Second, the circumstances of the robbery and shooting are particularly troubling. One could say that had Sean been armed at home (and had immediate access to a weapon) he would be alive today. I have always supported the individual’s right to bear arms to protect himself and family, and I wonder if this will affect the case about the DC law before the Supreme Court, even though it happened in Florida. (Subsequently, at a megachurch in Colorado, a female security guard was able to save lives because she was armed, in another tragic incident Dec. 9).

But it is the motive of the intruders, who knew Sean other people close to him, that the public needs to know. It’s easy to throw the book and demand “life without parole” for all four men (there may be more) involved, but that may not be possible in Florida without premeditation of the actual shooting (it is in some states and may be in DC). It’s easy to imagine ideas about greed, envy, resentment and covetousness (some of the “seven deadly sins”). The ideas of Charles Karelis in his book “The Persistence of Poverty” (discussion here. ) may be relevant, although factually we haven’t been told the financial status of the defendants yet. What’s important is to get into the heads of the perpetrators, especially because they knew the victim, had been in his home (apparently) and knew some of his friends and acquaintances, and, presuming they had been involved in the robbery eight days earlier, had behaved in a bizarre manner. We need to know what made them tick at a psychological level.
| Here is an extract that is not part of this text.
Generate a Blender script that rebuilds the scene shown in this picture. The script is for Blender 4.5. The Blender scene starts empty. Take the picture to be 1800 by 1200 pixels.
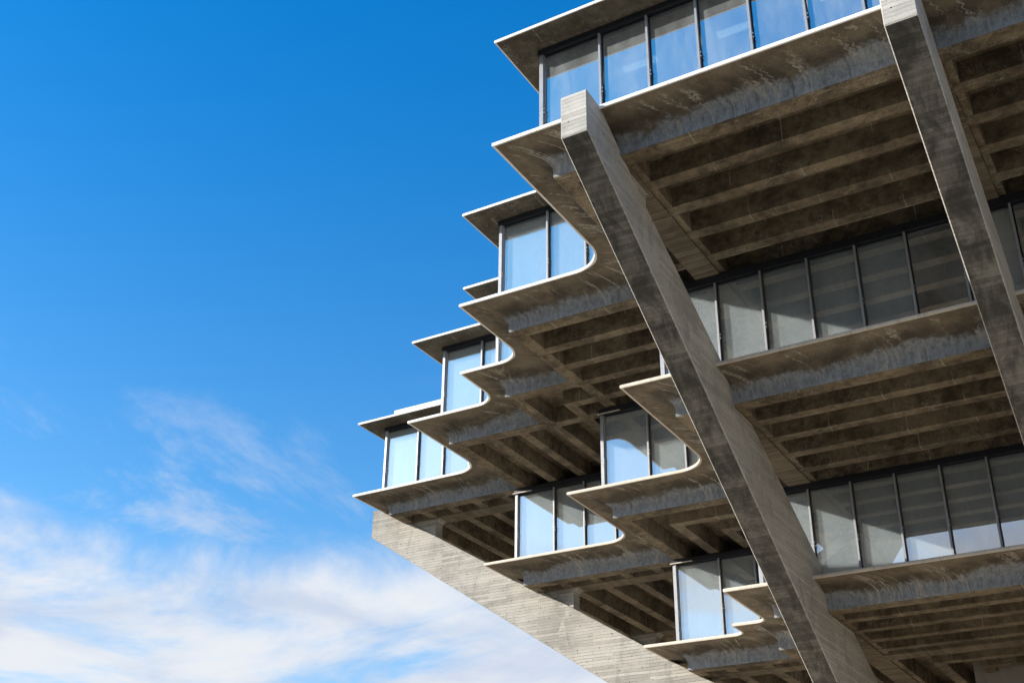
import bpy, bmesh, math, random
from mathutils import Vector, Matrix
from math import sin, cos, pi, radians
random.seed(7)
scene = bpy.context.scene
COL = scene.collection

# ------------------------------------------------------------------ camera
# world: +X runs along the long sunlit facade, +Y runs into the building, Z up, ground at 0
EYE = 1.6
CF, CP, CR, CY = 2160.08, 0.4901, -0.0128, 0.5405
cam_d = bpy.data.cameras.new('camera')
cam = bpy.data.objects.new('camera', cam_d)
COL.objects.link(cam)
R0 = Vector((cos(CY), sin(CY), 0))
F = Vector((-sin(CY) * cos(CP), cos(CY) * cos(CP), sin(CP)))
U0 = Vector((sin(CY) * sin(CP), -cos(CY) * sin(CP), cos(CP)))
Rr = R0 * cos(CR) - U0 * sin(CR)
Ur = R0 * sin(CR) + U0 * cos(CR)
cam.matrix_world = Matrix(((Rr.x, Ur.x, -F.x, 0), (Rr.y, Ur.y, -F.y, 0), (Rr.z, Ur.z, -F.z, EYE), (0, 0, 0, 1)))
cam_d.sensor_width = 36.0
cam_d.lens = CF / 1800.0 * 36.0
cam_d.clip_start = 0.1
cam_d.clip_end = 20000
scene.camera = cam

# ------------------------------------------------------------------ light and exposure
SUN_TO = Vector((-1.0, -0.77, 0.50)).normalized()          # towards the sun
SUN_EL = math.asin(SUN_TO.z)
SUN_AZ = math.atan2(SUN_TO.x, SUN_TO.y)                    # clockwise from +Y
sun_d = bpy.data.lights.new('sun', 'SUN')
sun_d.energy = 3.9
sun_d.angle = radians(0.53)
sun_d.color = (1.0, 0.93, 0.83)
sun = bpy.data.objects.new('sun', sun_d)
COL.objects.link(sun)
sun.rotation_euler = SUN_TO.to_track_quat('Z', 'Y').to_euler()
sun.location = (-80, -60, 60)

scene.view_settings.view_transform = 'Standard'
scene.view_settings.look = 'None'
scene.view_settings.gamma = 1
scene.view_settings.exposure = 0.92
try:
    scene.view_settings.use_curve_mapping = False
except Exception:
    pass
scene.cycles.max_bounces = 8
scene.cycles.diffuse_bounces = 5
scene.cycles.glossy_bounces = 5
scene.cycles.transmission_bounces = 6
scene.cycles.transparent_max_bounces = 10
scene.cycles.sample_clamp_indirect = 6
scene.cycles.use_denoising = True


class NT:
    """small helper for node trees"""
    def __init__(self, tree):
        self.t = tree
        for n in list(tree.nodes):
            tree.nodes.remove(n)

    def n(self, kind, **kw):
        nd = self.t.nodes.new(kind)
        for k, v in kw.items():
            if isinstance(k, str) and hasattr(nd, k):
                setattr(nd, k, v)
        return nd

    def l(self, a, b):
        self.t.links.new(a, b)

    def val(self, sock, v):
        if hasattr(v, 'links') or isinstance(v, bpy.types.NodeSocket):
            self.l(v, sock)
        else:
            sock.default_value = v

    def math(self, op, a, b=0.0, c=0.0, clamp=False):
        m = self.n('ShaderNodeMath', operation=op)
        m.use_clamp = clamp
        self.val(m.inputs[0], a)
        self.val(m.inputs[1], b)
        self.val(m.inputs[2], c)
        return m.outputs[0]

    def step(self, x, lo, hi, a=0.0, b=1.0):
        m = self.n('ShaderNodeMapRange', interpolation_type='SMOOTHSTEP')
        self.val(m.inputs[0], x)
        m.inputs[1].default_value = lo
        m.inputs[2].default_value = hi
        m.inputs[3].default_value = a
        m.inputs[4].default_value = b
        return m.outputs[0]

    def noise(self, vec, scale, detail=4, rough=.55, dist=0.0):
        m = self.n('ShaderNodeTexNoise')
        self.l(vec, m.inputs['Vector'])
        m.inputs['Scale'].default_value = scale
        m.inputs['Detail'].default_value = detail
        m.inputs['Roughness'].default_value = rough
        m.inputs['Distortion'].default_value = dist
        return m.outputs['Fac']

    def mix(self, fac, a, b, blend='MIX'):
        m = self.n('ShaderNodeMix', data_type='RGBA', blend_type=blend)
        self.val(m.inputs[0], fac)
        self.val(m.inputs[6], a)
        self.val(m.inputs[7], b)
        return m.outputs[2]

    def mapping(self, vec, scale=(1, 1, 1), loc=(0, 0, 0)):
        m = self.n('ShaderNodeMapping')
        self.l(vec, m.inputs[0])
        m.inputs['Location'].default_value = loc
        m.inputs['Scale'].default_value = scale
        return m.outputs[0]


def rgb(r, g, b):
    return (r, g, b, 1.0)


# sky: Nishita daylight with low banks of soft cloud all round the horizon
world = bpy.data.worlds.new('World')
scene.world = world
world.use_nodes = True
W = NT(world.node_tree)
SKX, SKY = 17, 11
tc = W.n('ShaderNodeTexCoord')
sky = W.n('ShaderNodeTexSky', sky_type='NISHITA')
sky.sun_disc = False
sky.sun_elevation = SUN_EL
sky.sun_rotation = SUN_AZ
sky.altitude = 100
sky.air_density = 1.0
sky.dust_density = 0.6
sky.ozone_density = 3.0
hs = W.n('ShaderNodeHueSaturation')
hs.inputs['Saturation'].default_value = 1.25
W.l(sky.outputs[0], hs.inputs['Color'])
skycol = None
bg1 = W.n('ShaderNodeBackground')
bg1.inputs[1].default_value = 0.122
sep = W.n('ShaderNodeSeparateXYZ')
W.l(tc.outputs['Generated'], sep.inputs[0])
z = W.math('MAXIMUM', sep.outputs[2], 0.0)
# deep polarised blue overhead, paler towards the horizon
tint = W.mix(W.step(z, 0.16, 0.74), rgb(1.22, 1.17, 1.10), rgb(0.07, 1.0, 1.24))
skycol = W.mix(1.0, hs.outputs[0], tint, 'MULTIPLY')
W.l(skycol, bg1.inputs[0])
den = W.math('ADD', z, 0.16)
cx = W.math('DIVIDE', sep.outputs[0], den)
cy = W.math('DIVIDE', sep.outputs[1], den)
comb = W.n('ShaderNodeCombineXYZ')
W.l(cx, comb.inputs[0])
W.l(cy, comb.inputs[1])
cv = W.mapping(comb.outputs[0], (1, 1, 1), (SKX, SKY, 0))
n1 = W.noise(cv, 1.35, 12, .60, .55)
n3 = W.noise(cv, .55, 2, .5, 0)
low = W.math('ADD', W.step(z, 0.20, 0.46, 0.215, -0.18), W.step(z, 0.05, 0.22, 0.25, 0.0))
dens = W.math('ADD', W.math('ADD', n1, low), W.math('MULTIPLY', W.math('SUBTRACT', n3, .5), .35))
m1 = W.step(dens, 0.485, 0.70)
n2 = W.noise(W.mapping(comb.outputs[0], (1.25, 1.0, 1), (2, 9, 0)), 2.1, 12, .68, .45)
wisp = W.math('MULTIPLY', W.step(n2, 0.49, 0.72, 0, .6), W.step(z, .47, .33))
mask = W.math('MAXIMUM', m1, wisp)
shade = W.math('ADD', W.math('MULTIPLY', W.step(W.noise(cv, 2.4, 8, .58, .4), .36, .62), .65), W.math('MULTIPLY', W.step(dens, .50, .66), .35))
ccol = W.mix(shade, rgb(.47, .57, .76), rgb(.79, .82, .87))
bg2 = W.n('ShaderNodeBackground')
W.l(ccol, bg2.inputs[0])
bg2.inputs[1].default_value = 0.56
ms = W.n('ShaderNodeMixShader')
W.l(mask, ms.inputs[0])
W.l(bg1.outputs[0], ms.inputs[1])
W.l(bg2.outputs[0], ms.inputs[2])
wo = W.n('ShaderNodeOutputWorld')
W.l(ms.outputs[0], wo.inputs[0])


# ------------------------------------------------------------------ materials
def new_mat(name):
    m = bpy.data.materials.new(name)
    m.use_nodes = True
    t = NT(m.node_tree)
    out = t.n('ShaderNodeOutputMaterial')
    b = t.n('ShaderNodeBsdfPrincipled')
    t.l(b.outputs[0], out.inputs[0])
    return m, t, b, out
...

There seems to be an issue of inherited, derived or personal shame, which, as we know from international problems and tragic incidents in schools and malls, can be a dangerous and unacceptable emotion when people can get weapons illegally (or are prodded by others, as overseas, to martyr themselves). The public needs to know this in order to help prevent this kind of crime in all communities with all victims. Right now, we have mostly speculation and theories, but truth may surprise us yet.
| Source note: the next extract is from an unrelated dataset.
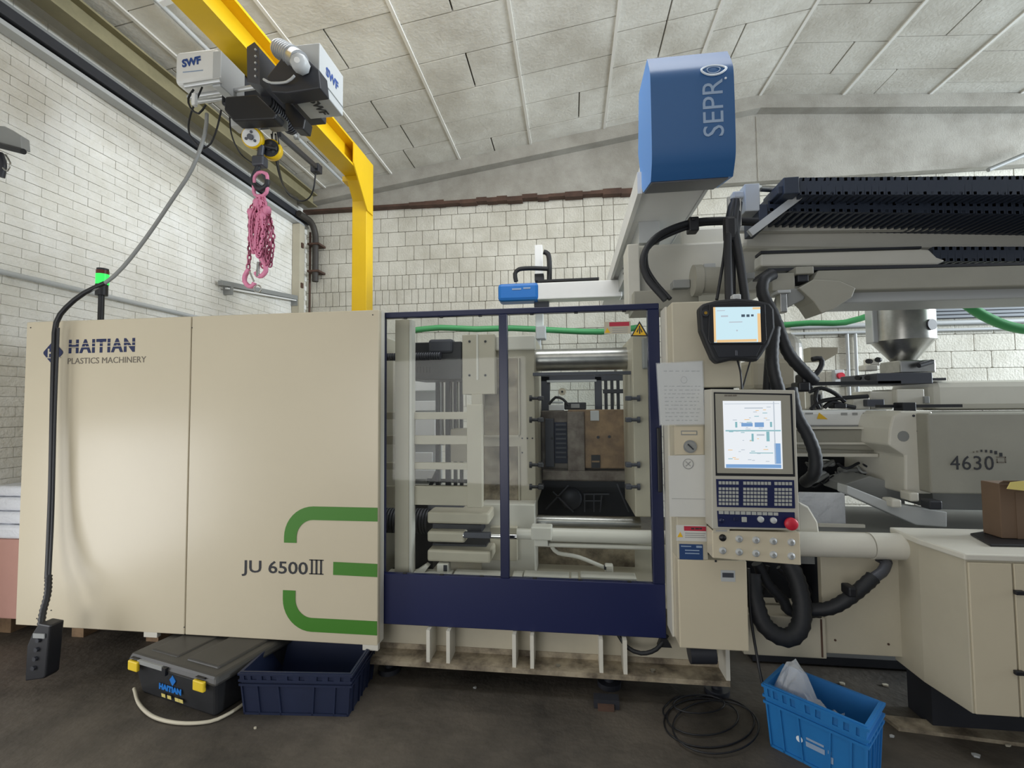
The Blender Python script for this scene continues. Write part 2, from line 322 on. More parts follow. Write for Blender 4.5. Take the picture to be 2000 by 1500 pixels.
t = thing('corner_post', 'whitewashed narrow post with rusty stains beside the wall corner', 'post', (XL+.1, 7.0, 0))
MB().box(XL+.018, XL+.14, 6.86, 7.0, 0, 4.63, 'cream2').to('post', t)
for z in (4.25, 3.6, 3.0): MB().box(XL+.13, XL+.16, 6.9, 6.95, z, z+.08, 'rust').to('bolt_plate', t)
# trolley object at the left edge
t = thing('cable_trolley', 'grey box with a black roller and hook cut off by the left frame edge', 'trolley', tuple(P(0, 290, Y=2.9)))
a, b = P(-60, 250, Y=2.9), P(40, 290, Y=2.9)
MB().prism([P(-60, 262, Y=2.85), P(-60, 240, Y=2.85), P(8, 246, Y=2.85), P(40, 266, Y=2.85), P(42, 290, Y=2.85)], 'grey', (0, .06, 0)).to('housing', t, bevel=.006)
MB().cyl(P(-50, 272, Y=2.83), P(46, 296, Y=2.83), .02, 'black').to('roller', t)
MB().tube([P(0, 300, Y=2.9), P(6, 322, Y=2.9), P(2, 346, Y=2.9)], .022, 'dark').to('hanger', t)
MB().tube([P(10, 302, Y=2.88), P(20, 318, Y=2.88), P(14, 334, Y=2.88), P(6, 328, Y=2.88)], .006, 'steel').to('wire_clip', t)
# right part of back wall
t = thing('wall_pipe', 'pale horizontal pipe on the back wall beside the steel hopper', 'pipe', (5, YB, 2.8))
MB().tube([(3.2, YB-.06, 2.80), (9, YB-.06, 2.80)], .035, 'lgrey').tube([(3.2, YB-.06, 2.70), (9, YB-.06, 2.70)], .022, 'lgrey').to('pipe', t)
for x in (3.97, 4.08): MB().tube([(x, YB-.05, 2.7), (x, YB-.05, 1.4)], .022, 'lgrey').to('drop_pipe', t)
t = thing('louvre_band', 'grey slatted louvre band high on the back wall right of the hopper', 'louvre', (6, YB, 2.9))
MB().box(4.9, 9, YB-.05, YB-.035, 2.86, 3.16, 'dark').to('backing', t)
for i in range(6): MB().bar((4.9, YB-.07, 2.885+i*.05), (9, YB-.07, 2.885+i*.05), .012, .034, 'curtain').to('slat', t)
t = thing('stop_button_box', 'small box with a red push button on the back wall pipe', 'button', tuple(P(1640, 735, Y=YB-.1)))
bx(MB(), 1630, 722, 1650, 748, YB-.12, .08, 'lgrey', .01).to('box', t)
a = P(1640, 734, Y=YB-.12); MB().cyl(a, a+Vector((0, -.05, 0)), .045, 'red').to('push_button', t)
t = thing('roof_strut', 'thin grey diagonal pipe under the roof at the right edge', 'pipe', (7, 7, 5.3))
MB().tube([P(1930, 332, Y=7.0), P(2040, 286, Y=7.0)], .03, 'grey').to('pipe', t)

# ------------------------------------------------------------------ goods in the left gap
t = thing('pallet', 'wooden pallet under the pink carton behind the machine at the left', 'pallet', (-4.0, 3.7, 0))
for k, y in enumerate((3.12, 3.34, 3.56, 3.78, 4.0)): MB().box(-4.37, -3.0, y, y+.14, .138, .16, 'wood').to('deck_board', t)
for x in (-4.35, -3.72, -3.1): MB().box(x, x+.1, 3.12, 4.14, .116, .138, 'wood').to('stringer_board', t)
for x in (-4.35, -3.72, -3.1):
    for y in (3.12, 3.6, 4.04): MB().box(x, x+.1, y, y+.1, .02, .116, 'wood').to('block', t)
    MB().box(x, x+.1, 3.12, 4.14, .0, .02, 'wood').to('base_board', t)
o = MB().rbox(-4.37, -3.78, 3.0, 3.9, .163, .74, 'pinkd', .01).to('carton'); o['label'] = 'pink cardboard carton standing on the pallet'; o['category'] = 'carton'
t = thing('wrapped_bundle', 'white film-wrapped bundle lying on top of the pink carton', 'bundle', (-4.1, 3.6, .66))
mb = MB()
for i, (z, h, dx) in enumerate(((.663, .1, 0), (.765, .09, .04), (.857, .1, -.02), (.96, .08, .03))): mb.rbox(-4.37+dx*.1, -3.82+dx, 2.98+.02*i, 3.8, z+.08, z+h+.08, 'foil', .03, 3)
mb.to('film', t)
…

But it is the character, personal and religious aspect of all of this that strikes me the most. Coach Joe Gibbs has pointed out how Sean Taylor’s life came together once he became a father (Gibbs also attributed this to God, not just to Sean on his own). Of course, it’s much better to become a father after getting married (to the mother), but here it’s the fact that parenthood seem to give him a reason to be a good person that is so striking. That’s not necessary for all men by any means, but it apparently is for some. Early in the service, Joe Gibbs made a simple public prayer for faith in Jesus Christ, but the Adventist sermon at the end really challenged everyone for “not giving God enough time” and for walking away from responsibility for others, leaving people (possibly the suspects) deserted and with no incentive to live productively.

In Washington, NBC pre-empted “iVillage” and “Days of our Lives” and apparently DC viewers may not have the opportunity to see the episodes of these shows at all. (WUSA, the CBS affiliate, pre-empted some schedule but WJLA (ABC) did not.) I checked, and there were copies on HD channels, to which I don’t subscribe, and these might have carried the funeral. Major networks need to offer pre-empted programs on other channels on cable networks (or satellite) and let viewers know where they are. Also, NBC4 rudely broke away from the sermon at 2 PM and allowed “Ellen” (which may have more clout”) to start. I watched the rest of the sermon on the NBC4 website, but the station should have told the public its plans.

The photo was taken along "Alligator Alley" in the Florida Everglades (Nov 2004).

1 comment:

Anonymous said...

The whole Sean Taylor thing is so disturbing to me. Especially after finding out that the suspects are so young.

Another writer over at Highbrid Nation did a nice peice on how some in the media want to blame hip hop for Taylor's death. Which is crazy if you ask me.

It'd be nice if we can stop the finger pointing and come up with some real solutions to help our lost youth.